Saved entries
>> Start

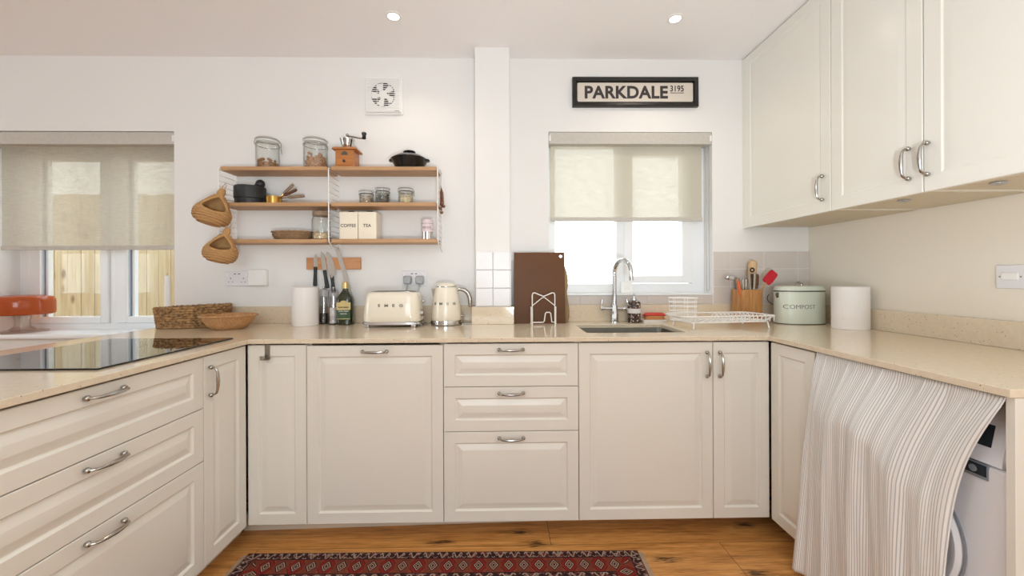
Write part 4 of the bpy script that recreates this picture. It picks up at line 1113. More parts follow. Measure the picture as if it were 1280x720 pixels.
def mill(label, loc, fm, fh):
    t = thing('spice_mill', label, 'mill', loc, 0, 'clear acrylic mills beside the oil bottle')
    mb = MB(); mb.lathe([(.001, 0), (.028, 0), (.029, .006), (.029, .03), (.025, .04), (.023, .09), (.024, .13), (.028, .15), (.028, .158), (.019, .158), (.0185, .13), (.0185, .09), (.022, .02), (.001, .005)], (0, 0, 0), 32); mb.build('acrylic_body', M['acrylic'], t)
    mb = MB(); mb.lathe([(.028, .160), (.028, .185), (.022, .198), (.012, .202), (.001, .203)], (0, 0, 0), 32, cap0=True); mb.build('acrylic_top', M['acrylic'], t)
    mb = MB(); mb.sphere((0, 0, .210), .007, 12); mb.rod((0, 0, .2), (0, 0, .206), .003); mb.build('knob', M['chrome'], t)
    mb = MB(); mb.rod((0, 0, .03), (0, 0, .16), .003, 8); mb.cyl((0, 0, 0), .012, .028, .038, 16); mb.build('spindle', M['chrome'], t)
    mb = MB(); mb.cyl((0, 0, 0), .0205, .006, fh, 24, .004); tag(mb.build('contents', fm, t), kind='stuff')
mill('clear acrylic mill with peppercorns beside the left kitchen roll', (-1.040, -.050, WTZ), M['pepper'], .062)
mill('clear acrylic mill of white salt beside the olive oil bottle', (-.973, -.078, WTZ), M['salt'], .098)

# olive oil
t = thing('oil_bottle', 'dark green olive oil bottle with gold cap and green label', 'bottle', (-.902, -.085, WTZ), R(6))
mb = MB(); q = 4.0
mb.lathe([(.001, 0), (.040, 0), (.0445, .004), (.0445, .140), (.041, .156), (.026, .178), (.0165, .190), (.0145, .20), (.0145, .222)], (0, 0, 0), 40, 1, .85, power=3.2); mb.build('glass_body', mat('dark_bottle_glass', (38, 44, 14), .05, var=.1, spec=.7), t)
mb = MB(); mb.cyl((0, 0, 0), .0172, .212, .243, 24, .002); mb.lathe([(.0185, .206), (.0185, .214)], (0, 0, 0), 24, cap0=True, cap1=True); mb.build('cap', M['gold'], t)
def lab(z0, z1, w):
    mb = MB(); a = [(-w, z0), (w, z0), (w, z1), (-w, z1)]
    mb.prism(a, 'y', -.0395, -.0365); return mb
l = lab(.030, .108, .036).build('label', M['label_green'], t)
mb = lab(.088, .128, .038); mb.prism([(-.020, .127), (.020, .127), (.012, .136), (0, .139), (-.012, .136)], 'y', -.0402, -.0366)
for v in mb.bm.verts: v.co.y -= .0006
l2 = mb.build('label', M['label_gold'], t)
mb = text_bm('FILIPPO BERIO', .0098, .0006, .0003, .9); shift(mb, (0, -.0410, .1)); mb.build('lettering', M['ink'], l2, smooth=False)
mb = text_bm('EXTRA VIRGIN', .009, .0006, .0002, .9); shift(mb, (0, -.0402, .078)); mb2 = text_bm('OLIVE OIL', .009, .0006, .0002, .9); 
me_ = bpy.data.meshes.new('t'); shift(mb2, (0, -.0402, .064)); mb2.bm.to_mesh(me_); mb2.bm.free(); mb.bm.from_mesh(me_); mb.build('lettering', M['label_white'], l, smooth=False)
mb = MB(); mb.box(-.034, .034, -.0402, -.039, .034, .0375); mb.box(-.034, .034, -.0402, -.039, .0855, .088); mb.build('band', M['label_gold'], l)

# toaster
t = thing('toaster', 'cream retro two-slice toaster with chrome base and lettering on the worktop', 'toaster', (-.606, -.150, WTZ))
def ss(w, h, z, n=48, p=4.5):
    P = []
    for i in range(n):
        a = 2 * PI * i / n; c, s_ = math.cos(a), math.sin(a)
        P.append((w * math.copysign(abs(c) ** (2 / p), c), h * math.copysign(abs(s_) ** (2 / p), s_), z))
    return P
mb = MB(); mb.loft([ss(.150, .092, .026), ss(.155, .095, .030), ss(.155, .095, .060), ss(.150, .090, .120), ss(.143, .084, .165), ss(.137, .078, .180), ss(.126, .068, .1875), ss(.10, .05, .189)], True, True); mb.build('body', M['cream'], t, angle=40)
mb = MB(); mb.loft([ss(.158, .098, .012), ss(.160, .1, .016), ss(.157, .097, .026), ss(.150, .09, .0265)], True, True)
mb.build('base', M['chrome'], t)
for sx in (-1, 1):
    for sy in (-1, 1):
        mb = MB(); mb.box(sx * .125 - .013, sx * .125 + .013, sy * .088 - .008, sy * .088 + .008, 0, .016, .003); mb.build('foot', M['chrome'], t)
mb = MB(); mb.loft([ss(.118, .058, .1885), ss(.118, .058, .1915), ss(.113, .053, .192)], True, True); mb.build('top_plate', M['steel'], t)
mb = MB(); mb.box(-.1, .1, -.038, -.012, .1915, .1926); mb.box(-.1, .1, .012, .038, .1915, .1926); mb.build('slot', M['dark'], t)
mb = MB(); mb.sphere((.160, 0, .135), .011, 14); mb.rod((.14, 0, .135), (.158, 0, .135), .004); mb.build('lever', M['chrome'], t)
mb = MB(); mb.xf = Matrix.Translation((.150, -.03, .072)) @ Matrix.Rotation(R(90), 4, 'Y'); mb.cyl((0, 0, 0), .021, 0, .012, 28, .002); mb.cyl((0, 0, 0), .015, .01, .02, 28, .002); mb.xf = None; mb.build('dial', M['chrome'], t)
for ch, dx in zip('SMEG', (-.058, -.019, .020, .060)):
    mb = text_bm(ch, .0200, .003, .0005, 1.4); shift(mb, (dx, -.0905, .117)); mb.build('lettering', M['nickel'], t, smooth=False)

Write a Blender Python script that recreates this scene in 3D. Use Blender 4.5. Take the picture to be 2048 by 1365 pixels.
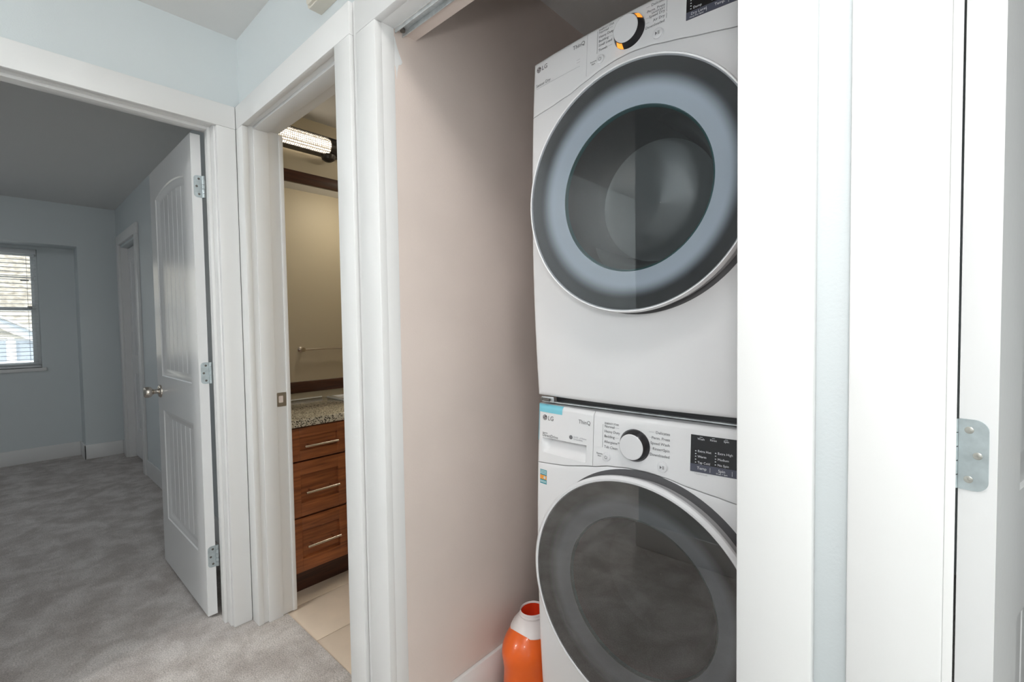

>> End

Everything from the first line of the listing above through the line that contains "mill('clear acrylic mill of" is to be restated word for word, minus the pictures.

**Task result**
Write part 4 of the bpy script that recreates this picture. It picks up at line 1113. More parts follow. Measure the picture as if it were 1280x720 pixels.
def mill(label, loc, fm, fh):
    t = thing('spice_mill', label, 'mill', loc, 0, 'clear acrylic mills beside the oil bottle')
    mb = MB(); mb.lathe([(.001, 0), (.028, 0), (.029, .006), (.029, .03), (.025, .04), (.023, .09), (.024, .13), (.028, .15), (.028, .158), (.019, .158), (.0185, .13), (.0185, .09), (.022, .02), (.001, .005)], (0, 0, 0), 32); mb.build('acrylic_body', M['acrylic'], t)
    mb = MB(); mb.lathe([(.028, .160), (.028, .185), (.022, .198), (.012, .202), (.001, .203)], (0, 0, 0), 32, cap0=True); mb.build('acrylic_top', M['acrylic'], t)
    mb = MB(); mb.sphere((0, 0, .210), .007, 12); mb.rod((0, 0, .2), (0, 0, .206), .003); mb.build('knob', M['chrome'], t)
    mb = MB(); mb.rod((0, 0, .03), (0, 0, .16), .003, 8); mb.cyl((0, 0, 0), .012, .028, .038, 16); mb.build('spindle', M['chrome'], t)
    mb = MB(); mb.cyl((0, 0, 0), .0205, .006, fh, 24, .004); tag(mb.build('contents', fm, t), kind='stuff')
mill('clear acrylic mill with peppercorns beside the left kitchen roll', (-1.040, -.050, WTZ), M['pepper'], .062)
mill('clear acrylic mill of white salt beside the olive oil bottle', (-.973, -.078, WTZ), M['salt'], .098)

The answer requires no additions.